[BEGIN INFORMATION SUPPLIED]

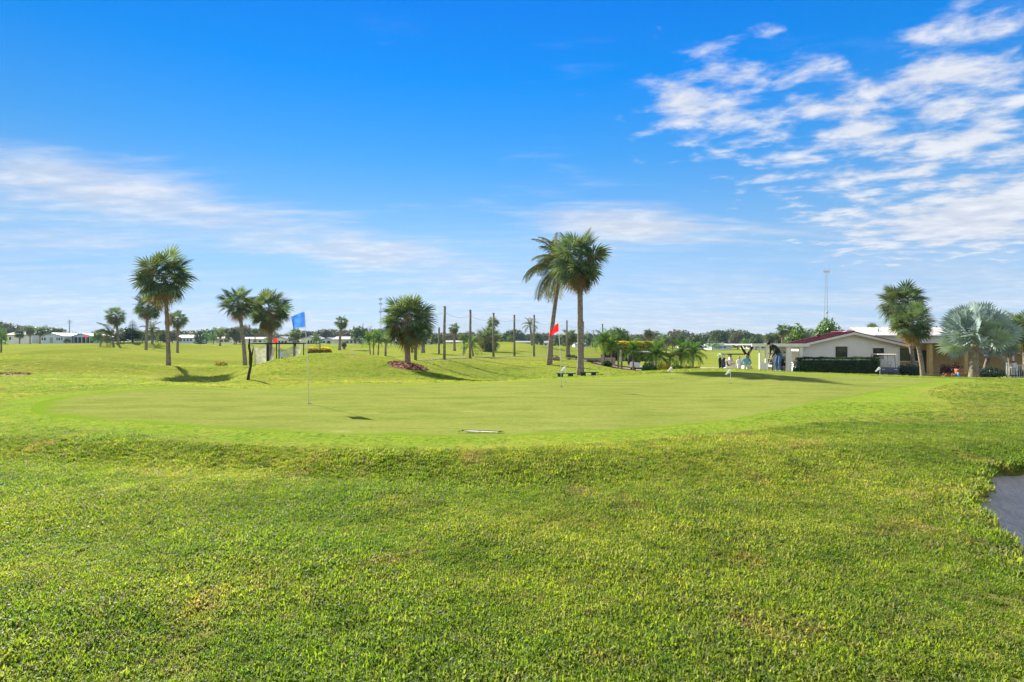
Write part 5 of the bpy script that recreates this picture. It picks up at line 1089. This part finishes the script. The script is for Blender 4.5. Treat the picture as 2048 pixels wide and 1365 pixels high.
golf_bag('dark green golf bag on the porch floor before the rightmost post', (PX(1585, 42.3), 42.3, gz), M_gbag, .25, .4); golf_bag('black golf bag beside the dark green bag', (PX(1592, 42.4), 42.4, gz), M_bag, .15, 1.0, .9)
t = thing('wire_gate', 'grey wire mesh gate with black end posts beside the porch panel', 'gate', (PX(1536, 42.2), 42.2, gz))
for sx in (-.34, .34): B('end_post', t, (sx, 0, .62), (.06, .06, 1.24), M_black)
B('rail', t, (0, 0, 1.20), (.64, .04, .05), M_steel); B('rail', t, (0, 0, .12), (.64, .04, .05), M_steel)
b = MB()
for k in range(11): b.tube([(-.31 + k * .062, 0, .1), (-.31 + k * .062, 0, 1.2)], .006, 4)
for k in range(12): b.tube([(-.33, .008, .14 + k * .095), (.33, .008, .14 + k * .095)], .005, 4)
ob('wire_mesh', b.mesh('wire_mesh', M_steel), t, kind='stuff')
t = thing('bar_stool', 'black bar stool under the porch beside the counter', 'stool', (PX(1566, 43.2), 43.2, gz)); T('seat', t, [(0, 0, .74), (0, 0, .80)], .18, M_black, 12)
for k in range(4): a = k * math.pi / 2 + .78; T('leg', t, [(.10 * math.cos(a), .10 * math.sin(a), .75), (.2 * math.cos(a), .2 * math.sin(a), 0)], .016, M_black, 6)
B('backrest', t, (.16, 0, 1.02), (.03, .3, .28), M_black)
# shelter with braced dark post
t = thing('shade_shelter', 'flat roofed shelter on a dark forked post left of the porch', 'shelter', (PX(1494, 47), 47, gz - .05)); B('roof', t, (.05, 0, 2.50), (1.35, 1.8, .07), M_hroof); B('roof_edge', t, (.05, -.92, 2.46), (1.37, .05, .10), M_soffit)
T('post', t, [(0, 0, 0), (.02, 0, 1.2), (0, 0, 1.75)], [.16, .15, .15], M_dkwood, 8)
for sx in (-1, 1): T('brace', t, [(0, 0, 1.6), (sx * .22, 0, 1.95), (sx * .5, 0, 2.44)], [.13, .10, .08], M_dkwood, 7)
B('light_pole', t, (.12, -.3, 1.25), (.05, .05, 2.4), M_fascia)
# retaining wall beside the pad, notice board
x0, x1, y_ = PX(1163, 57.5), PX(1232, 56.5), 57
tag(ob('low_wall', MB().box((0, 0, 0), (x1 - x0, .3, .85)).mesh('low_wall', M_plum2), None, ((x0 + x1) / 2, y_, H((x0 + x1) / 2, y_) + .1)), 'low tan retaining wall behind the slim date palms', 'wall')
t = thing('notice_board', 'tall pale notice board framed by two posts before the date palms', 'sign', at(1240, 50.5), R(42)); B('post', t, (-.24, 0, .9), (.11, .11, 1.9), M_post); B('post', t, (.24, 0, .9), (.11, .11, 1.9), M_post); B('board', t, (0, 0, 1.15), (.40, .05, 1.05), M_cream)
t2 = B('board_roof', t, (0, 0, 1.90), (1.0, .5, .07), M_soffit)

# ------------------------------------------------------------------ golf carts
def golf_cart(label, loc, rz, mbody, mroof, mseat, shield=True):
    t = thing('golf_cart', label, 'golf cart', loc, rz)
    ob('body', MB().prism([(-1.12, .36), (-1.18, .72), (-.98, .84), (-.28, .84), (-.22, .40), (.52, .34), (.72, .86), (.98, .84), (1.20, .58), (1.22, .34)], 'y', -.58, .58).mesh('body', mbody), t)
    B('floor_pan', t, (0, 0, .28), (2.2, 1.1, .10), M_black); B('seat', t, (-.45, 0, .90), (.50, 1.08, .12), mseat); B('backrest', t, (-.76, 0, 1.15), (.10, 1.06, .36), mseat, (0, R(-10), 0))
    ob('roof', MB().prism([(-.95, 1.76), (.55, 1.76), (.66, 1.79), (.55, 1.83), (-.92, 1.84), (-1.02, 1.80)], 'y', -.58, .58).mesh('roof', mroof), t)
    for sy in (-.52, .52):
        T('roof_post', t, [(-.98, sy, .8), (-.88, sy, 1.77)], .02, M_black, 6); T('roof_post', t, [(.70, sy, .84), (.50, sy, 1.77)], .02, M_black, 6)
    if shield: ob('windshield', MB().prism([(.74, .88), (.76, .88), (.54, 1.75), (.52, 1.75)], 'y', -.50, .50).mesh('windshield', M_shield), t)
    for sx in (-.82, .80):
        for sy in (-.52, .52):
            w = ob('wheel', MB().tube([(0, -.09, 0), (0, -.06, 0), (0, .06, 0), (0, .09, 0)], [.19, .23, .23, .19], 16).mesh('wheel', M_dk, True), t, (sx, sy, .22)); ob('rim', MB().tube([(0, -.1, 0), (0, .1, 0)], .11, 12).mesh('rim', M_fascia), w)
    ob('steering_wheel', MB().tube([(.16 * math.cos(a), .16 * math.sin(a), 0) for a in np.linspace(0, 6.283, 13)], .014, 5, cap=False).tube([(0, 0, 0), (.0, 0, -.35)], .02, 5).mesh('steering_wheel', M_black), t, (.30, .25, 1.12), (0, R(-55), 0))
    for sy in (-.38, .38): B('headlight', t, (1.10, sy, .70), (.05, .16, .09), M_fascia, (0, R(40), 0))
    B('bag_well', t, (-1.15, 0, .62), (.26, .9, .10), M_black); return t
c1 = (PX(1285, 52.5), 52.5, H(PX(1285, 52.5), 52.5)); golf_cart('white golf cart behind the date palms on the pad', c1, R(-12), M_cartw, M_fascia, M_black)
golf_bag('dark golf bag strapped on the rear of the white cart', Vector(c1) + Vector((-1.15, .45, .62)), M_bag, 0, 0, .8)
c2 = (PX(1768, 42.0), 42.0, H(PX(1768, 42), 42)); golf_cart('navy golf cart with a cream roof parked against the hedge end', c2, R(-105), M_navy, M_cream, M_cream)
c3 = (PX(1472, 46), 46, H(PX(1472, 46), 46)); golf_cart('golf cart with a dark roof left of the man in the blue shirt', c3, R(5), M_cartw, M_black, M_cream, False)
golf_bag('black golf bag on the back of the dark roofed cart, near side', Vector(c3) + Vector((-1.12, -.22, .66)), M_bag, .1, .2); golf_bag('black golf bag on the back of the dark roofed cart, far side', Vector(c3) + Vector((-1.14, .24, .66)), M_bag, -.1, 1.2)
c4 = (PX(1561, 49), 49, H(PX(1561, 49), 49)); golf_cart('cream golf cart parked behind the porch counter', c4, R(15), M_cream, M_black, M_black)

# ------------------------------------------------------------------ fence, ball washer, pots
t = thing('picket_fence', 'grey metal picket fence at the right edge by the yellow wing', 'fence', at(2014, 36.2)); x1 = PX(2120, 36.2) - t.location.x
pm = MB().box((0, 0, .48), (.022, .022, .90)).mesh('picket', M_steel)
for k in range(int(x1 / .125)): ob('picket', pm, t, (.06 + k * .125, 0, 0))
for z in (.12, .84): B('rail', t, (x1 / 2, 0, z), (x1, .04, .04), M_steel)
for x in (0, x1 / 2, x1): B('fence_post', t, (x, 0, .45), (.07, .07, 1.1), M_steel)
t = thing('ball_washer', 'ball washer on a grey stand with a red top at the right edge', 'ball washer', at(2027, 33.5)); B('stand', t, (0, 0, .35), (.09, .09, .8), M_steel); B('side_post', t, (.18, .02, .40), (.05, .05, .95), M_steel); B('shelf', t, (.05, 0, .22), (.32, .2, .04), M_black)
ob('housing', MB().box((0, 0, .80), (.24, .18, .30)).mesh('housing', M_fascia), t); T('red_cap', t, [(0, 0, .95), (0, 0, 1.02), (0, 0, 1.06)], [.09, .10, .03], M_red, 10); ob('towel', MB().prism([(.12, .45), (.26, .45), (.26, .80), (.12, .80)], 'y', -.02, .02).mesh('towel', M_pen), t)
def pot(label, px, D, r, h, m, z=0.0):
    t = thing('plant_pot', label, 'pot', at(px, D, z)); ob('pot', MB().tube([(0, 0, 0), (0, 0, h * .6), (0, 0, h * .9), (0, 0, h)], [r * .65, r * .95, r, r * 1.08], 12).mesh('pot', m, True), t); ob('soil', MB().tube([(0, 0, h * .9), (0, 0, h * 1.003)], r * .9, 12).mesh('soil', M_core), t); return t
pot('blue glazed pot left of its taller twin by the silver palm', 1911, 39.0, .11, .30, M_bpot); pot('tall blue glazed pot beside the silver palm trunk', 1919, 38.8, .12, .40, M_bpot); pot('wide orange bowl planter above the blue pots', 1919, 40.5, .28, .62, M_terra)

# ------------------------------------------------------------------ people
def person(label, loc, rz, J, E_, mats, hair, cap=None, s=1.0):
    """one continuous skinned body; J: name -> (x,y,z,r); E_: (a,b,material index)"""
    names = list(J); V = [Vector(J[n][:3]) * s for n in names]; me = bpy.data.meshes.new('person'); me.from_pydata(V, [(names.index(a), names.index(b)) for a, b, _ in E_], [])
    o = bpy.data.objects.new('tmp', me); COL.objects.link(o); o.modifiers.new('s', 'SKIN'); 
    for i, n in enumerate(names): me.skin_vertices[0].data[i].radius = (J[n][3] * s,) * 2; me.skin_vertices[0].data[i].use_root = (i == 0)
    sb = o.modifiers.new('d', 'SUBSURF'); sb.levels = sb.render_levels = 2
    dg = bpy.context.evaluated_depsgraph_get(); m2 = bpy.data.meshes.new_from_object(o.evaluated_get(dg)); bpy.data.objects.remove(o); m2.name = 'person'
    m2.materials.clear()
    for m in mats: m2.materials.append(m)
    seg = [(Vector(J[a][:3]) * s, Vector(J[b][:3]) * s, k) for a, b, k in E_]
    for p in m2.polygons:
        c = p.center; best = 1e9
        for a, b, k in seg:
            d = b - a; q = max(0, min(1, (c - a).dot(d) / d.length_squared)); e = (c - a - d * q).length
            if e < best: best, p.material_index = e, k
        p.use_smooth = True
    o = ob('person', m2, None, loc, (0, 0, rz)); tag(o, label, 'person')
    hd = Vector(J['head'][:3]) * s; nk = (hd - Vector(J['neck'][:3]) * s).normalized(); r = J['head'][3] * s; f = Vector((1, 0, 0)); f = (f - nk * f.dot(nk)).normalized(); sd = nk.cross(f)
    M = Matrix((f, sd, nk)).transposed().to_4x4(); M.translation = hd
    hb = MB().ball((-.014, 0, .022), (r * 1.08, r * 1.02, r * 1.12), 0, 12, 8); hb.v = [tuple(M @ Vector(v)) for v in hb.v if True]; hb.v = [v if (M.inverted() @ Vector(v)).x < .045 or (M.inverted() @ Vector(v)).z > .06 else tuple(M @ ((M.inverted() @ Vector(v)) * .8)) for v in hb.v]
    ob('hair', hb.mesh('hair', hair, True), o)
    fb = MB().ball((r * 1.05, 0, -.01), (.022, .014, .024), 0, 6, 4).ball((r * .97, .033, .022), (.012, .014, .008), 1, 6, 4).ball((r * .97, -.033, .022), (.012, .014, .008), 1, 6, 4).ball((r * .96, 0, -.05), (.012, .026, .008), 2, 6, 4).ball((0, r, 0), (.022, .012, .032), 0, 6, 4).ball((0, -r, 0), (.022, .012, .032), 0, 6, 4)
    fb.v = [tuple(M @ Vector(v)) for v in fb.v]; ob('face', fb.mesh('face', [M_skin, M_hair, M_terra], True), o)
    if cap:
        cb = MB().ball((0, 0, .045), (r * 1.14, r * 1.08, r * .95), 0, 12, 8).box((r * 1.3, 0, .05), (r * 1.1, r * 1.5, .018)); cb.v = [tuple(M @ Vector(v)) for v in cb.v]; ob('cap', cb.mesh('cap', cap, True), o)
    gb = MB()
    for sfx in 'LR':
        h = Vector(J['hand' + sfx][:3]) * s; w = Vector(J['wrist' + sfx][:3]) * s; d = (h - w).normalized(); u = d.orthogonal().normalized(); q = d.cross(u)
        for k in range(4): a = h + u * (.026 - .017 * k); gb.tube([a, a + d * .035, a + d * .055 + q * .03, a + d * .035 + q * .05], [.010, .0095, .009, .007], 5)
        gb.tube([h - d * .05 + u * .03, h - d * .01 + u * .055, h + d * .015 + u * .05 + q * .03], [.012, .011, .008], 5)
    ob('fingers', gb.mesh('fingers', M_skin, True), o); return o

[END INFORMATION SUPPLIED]

Tally the lines in this data that hold the word "wide" and state only the count.

2